Wie kann die Schweiz die Freiheitsbewegung für die Menschen- und Frauenrechte im Iran unterstützen? Was kann auf politischer Ebene erreicht werden? Philippe Welti fordert, dass der Bundesrat mit dem aktuellen Regime Klartext spricht – insistieren sei nicht wirkungslos. Auf Regierungsebene gäbe es noch viel Potenzial, so Welti. Auch die Parlamentarische Gruppe für Menschenrechte im Iran fordert den Bundesrat auf, die Hinrichtungen zu verurteilen und deutliche Massnahmen zu ergreifen. Die FDP-Politikerin Doris Fiala hat in der Wintersession 2022 gemeinsam mit fünf weiteren Nationalräten und Nationalrätinnen die Gruppe gegründet. Ziel ist es, den Menschen im Iran bei ihrem Kampf für Freiheit und Demokratie auch in der Schweiz Gehör zu verschaffen. Die Mitglieder der Parlamentarischen Gruppe übernehmen politische Patenschaften für Menschen, die vom Islamischen Regime zum Tod oder zu langjährigen Haftstrafen verurteilt worden sind. Nur internationaler Druck könne weitere staatliche Morde durch das Mullah-Regime verhindern, ist die Parlamentarische Gruppe überzeugt. 

Druck aufbauen – das ist auch im Sinne der Organisation «Free Iran Schweiz», die sich als Stimme für die Revolution im Iran sieht. «Free Iran Schweiz» unterstützt die oppositionelle Bewegung im Land und versucht auf Regierungen im Westen Einfluss zu nehmen, damit diese das islamische Regime nicht weiter unterstützen. «Es braucht internationalen politischen und medialen Druck sowie Demonstrationen, um Aufmerksamkeit zu erzeugen», betont «Free Iran Schweiz»-Mitgründerin Saghi Gholipour.

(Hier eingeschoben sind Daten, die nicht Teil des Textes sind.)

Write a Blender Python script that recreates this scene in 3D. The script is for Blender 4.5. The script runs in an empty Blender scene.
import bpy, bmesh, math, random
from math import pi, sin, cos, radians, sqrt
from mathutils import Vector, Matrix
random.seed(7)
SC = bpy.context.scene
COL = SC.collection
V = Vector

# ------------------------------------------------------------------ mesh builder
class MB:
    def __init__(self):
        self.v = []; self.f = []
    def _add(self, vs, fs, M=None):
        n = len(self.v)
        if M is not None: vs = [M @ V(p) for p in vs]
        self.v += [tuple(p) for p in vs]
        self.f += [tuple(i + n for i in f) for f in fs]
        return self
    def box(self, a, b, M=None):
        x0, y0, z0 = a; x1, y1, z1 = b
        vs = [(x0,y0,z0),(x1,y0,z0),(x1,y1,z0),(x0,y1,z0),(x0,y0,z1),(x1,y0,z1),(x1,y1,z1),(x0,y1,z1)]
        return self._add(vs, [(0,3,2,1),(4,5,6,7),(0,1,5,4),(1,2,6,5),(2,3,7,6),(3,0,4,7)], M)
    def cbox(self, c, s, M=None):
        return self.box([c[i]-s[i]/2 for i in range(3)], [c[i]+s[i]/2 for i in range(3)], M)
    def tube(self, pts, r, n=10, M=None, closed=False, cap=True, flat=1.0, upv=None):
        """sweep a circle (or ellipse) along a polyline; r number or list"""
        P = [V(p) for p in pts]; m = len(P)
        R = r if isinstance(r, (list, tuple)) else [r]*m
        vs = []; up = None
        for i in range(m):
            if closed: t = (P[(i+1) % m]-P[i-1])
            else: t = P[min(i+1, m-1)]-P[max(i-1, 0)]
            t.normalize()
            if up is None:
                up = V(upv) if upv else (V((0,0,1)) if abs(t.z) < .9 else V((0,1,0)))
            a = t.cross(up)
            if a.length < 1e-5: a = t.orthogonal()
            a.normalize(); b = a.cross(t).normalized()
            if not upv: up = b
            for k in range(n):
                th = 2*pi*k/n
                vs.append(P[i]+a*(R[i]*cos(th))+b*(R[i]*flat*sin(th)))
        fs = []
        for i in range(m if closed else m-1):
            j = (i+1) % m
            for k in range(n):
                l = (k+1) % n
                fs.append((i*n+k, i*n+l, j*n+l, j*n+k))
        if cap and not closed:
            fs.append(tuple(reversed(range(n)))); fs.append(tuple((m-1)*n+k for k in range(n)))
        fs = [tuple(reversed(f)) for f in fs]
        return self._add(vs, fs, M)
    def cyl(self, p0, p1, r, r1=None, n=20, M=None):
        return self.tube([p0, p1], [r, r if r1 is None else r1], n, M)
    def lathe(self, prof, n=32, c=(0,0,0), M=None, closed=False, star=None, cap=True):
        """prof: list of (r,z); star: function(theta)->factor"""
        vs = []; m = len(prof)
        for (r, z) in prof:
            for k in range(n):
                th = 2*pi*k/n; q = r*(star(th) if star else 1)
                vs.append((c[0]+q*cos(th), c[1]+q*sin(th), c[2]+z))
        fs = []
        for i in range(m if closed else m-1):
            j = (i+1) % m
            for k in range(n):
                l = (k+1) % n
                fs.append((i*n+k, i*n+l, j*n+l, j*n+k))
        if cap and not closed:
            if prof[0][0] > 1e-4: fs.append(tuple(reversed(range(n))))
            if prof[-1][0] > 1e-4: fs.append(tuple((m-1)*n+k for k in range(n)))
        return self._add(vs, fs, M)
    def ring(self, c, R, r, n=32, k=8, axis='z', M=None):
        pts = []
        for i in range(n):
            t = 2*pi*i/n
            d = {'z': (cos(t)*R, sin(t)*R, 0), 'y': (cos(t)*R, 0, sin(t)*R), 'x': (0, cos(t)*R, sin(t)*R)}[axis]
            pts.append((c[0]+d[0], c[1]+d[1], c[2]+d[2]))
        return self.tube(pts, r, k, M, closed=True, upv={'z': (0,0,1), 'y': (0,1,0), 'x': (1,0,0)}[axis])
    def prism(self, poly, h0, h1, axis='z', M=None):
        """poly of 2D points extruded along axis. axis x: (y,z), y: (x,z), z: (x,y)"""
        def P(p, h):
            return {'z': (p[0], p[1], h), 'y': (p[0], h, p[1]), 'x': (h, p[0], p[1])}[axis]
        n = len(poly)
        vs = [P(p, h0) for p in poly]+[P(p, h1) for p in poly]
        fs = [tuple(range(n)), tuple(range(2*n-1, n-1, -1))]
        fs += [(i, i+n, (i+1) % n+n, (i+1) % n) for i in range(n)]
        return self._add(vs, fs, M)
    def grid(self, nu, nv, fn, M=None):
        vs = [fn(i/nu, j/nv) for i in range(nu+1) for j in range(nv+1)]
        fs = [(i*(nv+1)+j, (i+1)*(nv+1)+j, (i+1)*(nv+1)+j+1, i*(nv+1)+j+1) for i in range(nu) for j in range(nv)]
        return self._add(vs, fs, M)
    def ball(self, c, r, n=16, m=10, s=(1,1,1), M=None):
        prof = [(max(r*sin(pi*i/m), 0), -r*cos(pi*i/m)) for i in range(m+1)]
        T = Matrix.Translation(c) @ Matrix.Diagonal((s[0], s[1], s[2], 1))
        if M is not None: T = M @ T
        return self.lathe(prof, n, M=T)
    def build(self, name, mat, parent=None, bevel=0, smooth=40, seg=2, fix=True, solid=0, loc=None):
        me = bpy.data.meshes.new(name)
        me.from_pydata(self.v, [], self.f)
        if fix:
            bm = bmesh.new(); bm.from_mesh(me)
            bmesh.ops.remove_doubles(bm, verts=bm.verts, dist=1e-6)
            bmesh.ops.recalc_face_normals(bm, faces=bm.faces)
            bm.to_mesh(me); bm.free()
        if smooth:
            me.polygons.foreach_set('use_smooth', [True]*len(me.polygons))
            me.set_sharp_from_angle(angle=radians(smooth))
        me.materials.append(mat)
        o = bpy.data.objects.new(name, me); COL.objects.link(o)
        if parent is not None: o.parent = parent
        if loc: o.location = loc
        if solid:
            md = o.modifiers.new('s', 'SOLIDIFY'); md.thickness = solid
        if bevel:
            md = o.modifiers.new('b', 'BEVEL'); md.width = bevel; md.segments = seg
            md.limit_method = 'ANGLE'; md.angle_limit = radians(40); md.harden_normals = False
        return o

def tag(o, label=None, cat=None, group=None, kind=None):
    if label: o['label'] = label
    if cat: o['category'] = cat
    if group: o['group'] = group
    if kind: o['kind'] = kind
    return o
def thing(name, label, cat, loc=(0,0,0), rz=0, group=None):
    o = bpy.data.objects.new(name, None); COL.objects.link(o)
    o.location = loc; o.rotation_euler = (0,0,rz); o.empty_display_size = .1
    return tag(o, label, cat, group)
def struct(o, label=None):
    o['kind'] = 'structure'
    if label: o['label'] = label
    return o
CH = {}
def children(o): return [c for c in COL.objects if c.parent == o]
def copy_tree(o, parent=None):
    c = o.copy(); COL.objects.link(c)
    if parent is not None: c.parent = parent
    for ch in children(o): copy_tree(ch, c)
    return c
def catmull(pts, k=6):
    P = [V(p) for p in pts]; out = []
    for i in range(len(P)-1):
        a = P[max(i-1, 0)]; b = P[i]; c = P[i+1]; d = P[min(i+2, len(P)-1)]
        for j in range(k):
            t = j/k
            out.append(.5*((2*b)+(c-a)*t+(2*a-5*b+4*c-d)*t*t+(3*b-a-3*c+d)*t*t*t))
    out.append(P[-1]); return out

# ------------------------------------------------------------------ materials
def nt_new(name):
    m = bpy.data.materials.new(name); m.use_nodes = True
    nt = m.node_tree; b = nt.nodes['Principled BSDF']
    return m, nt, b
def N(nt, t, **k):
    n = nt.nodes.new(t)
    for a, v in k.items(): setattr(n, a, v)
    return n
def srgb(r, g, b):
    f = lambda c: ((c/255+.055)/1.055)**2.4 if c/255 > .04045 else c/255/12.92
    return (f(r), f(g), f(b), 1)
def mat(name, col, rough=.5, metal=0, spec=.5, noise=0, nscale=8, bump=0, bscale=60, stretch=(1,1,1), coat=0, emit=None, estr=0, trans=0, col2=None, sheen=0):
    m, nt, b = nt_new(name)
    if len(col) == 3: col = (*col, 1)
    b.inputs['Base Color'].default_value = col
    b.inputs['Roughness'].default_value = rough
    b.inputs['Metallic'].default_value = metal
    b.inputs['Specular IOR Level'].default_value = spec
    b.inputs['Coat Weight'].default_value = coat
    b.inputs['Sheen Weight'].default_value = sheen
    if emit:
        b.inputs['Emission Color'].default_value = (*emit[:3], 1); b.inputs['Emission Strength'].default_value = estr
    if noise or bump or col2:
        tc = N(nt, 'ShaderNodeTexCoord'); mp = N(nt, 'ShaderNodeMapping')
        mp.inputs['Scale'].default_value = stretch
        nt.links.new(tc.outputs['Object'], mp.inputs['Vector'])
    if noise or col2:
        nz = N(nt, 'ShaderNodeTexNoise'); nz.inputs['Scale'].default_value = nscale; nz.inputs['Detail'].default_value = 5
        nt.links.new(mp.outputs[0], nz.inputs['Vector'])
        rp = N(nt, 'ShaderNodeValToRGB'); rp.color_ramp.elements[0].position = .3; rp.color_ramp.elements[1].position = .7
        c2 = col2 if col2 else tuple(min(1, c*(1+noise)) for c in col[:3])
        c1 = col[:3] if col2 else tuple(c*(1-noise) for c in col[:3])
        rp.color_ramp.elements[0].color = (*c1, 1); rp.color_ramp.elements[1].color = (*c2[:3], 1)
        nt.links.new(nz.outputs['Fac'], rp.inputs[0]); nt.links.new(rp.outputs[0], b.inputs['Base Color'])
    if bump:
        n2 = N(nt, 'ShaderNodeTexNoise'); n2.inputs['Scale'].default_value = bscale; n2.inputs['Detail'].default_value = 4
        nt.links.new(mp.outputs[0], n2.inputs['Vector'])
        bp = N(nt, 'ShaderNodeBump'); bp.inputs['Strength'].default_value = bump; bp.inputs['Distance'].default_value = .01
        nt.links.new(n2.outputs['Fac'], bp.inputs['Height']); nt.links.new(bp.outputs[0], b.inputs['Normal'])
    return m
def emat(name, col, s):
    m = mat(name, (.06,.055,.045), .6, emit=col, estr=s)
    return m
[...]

Sanktionen versus Soft Power

Eine Möglichkeit, Druck aufzubauen, sind Sanktionen. Der Nationalrat fordert mit einer Motion seiner Aussenpolitischen Kommission, dass der Bundesrat EU-Sanktionen gegen den Iran übernimmt. Die Meinungen in der Expertenrunde gingen auseinander, wie wirkungsvoll staatliche Druckmittel tatsächlich sind. Sanktionen zu personalisieren, damit sie nur diejenigen treffen, die es auch treffen soll, sei noch nicht möglich, sagt Philippe Welti. Saghi Gholipour hält dem entgegen. «Free Iran Schweiz» fordert bei der EU personalisierte Sanktionen. So müsse die Revolutionsgarde auf die Terrorliste gesetzt, Gelder gesperrt oder Reisen für die Machteliten Irans verunmöglicht werden. Nur so könne man die Demokratisierung im Iran vorantreiben: «Das Ziel muss sein, die Risse im Regime zu vertiefen und die Regierung nicht weiter zu legitimieren», sagt Gholipour. Der ehemalige Diplomat Welti hingegen schöpft Hoffnung aus der Soft Power, «dem Machtfaktor, der alles überstrahlt». Soft Power steht für Machtausübung, die auf liberalen Werten, Menschenrechten und Demokratie gründet. Diese Soft Power soll Mut machen, für liberale und demokratische Grundwerte einzustehen. Auch Bundespolitikerin Fiala plädiert dafür, dass die Schweiz gemeinsam mit Europa ihre Grundwerte verteidigt.

Wie weiter?

Iraner und Iranerinnen im Exil bereiten sich auf die Zeit nach dem Sturz des Regimes vor. Was danach kommt, ist offen. Einig ist sich die iranische Diaspora darüber, dass eine säkulare Demokratie der Weg in die Zukunft ist. Saghi Gholipour sagt: «Wir üben gerade Demokratie in der iranischen Diaspora. Es ist wichtig, das gemeinsame Ziel nicht aus den Augen zu verlieren.» Doch wie lange ist der Weg zu diesem Ziel? Islamwissenschaftler Urs Gösken gibt zu bedenken, dass sich die Regierung des Irans als Vormundschaftsbehörde versteht und ihre Einwohner und Einwohnerinnen als Unmündige betrachtet. Grundrechte wie Freiheit sind nicht vorgesehen. Das jetzige System aus Repression sei deshalb nicht demokratisierbar, so Gösken. Das gibt wenig Anlass zur Hoffnung. Die Stimme für den Iran – sie ist auch geprägt von Ratlosigkeit.